After that editorial was scrubbed from China’s Internet, the Beijing Daily posted a microblog on May 14, asking Locke to declare his salary and assets, and reposted a microblogger’s comments on the ambassador, perhaps trying to defuse public anger over widespread beliefs that Chinese officials hide luxurious lifestyles funded by corrupt activities. “Gary Locke lives in the US embassy which costs billions of US dollars. He commutes in a bullet-proof limousine,” the microblogger reposted by Beijing Daily wrote, adding: “Can this be called modesty? And why does Gary Locke not announce these facts to the public. … So cut the show of incorruptibility!”

That effort, however, seems to have boomeranged after the U.S. government quickly posted online Locke’s salary ($179,700 plus $30,000 education subsidy for each of his three children) and assets (worth between $2.35 million and $8.12 million). That spawned an impassioned debate among Chinese netizens discussing why Chinese officials still don’t publicly declare their personal assets. Many government officials in China are now required to report their assets to the Communist Party, but those figures are not released publicly.

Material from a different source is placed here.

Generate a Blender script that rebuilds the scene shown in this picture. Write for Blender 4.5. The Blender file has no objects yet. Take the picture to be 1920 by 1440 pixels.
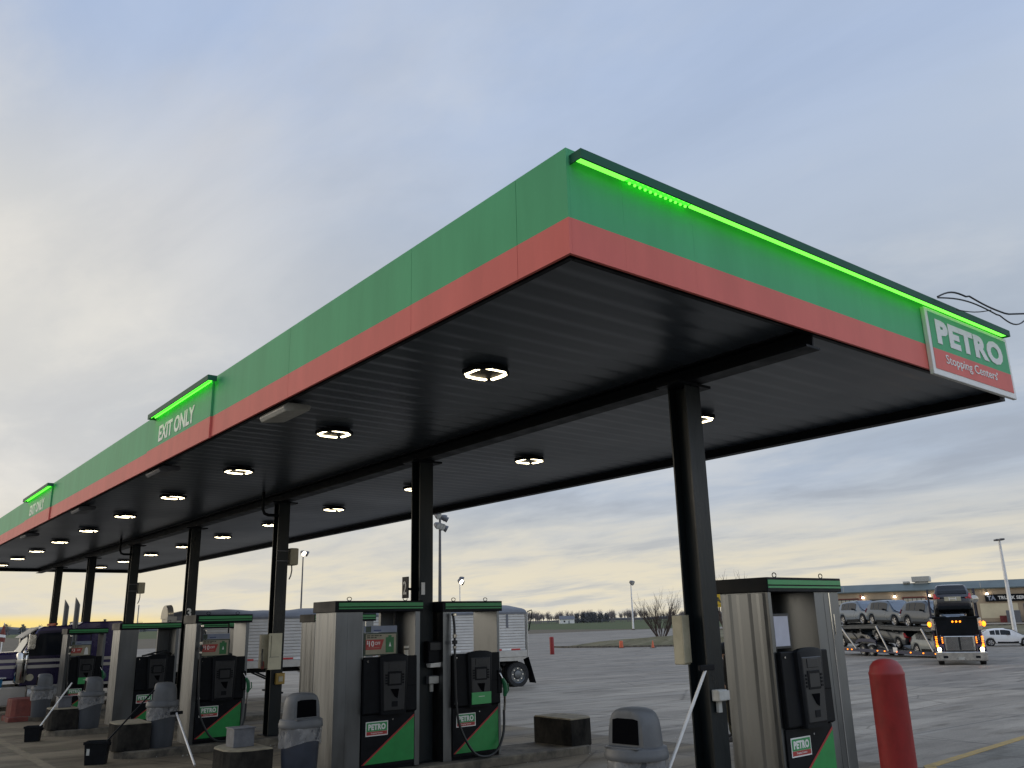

“China is unique among the big countries where such law [on public disclosure of official assets] does not exist,” wrote one commenter on the People’s Daily Online English website on May 16. “Even in Taiwan, leaders do not stand above the law. [Chen Shui-bian], the former head of Taiwan is locked up in prison for corruption,” the commenter identified as Fat-Chun Leung Ki wrote. “The lack of such [law] in China allows leaders to perpetuate their crime.”

“Things are very unsettled in China right now and people are feeling frustrated,” says James McGregor, senior counselor at Apco Worldwide in Beijing. “In China, it is easier to express your frustrations toward foreigners than toward the government. For some in the government, pointing fingers at foreigners is better than having them pointing back in your direction.”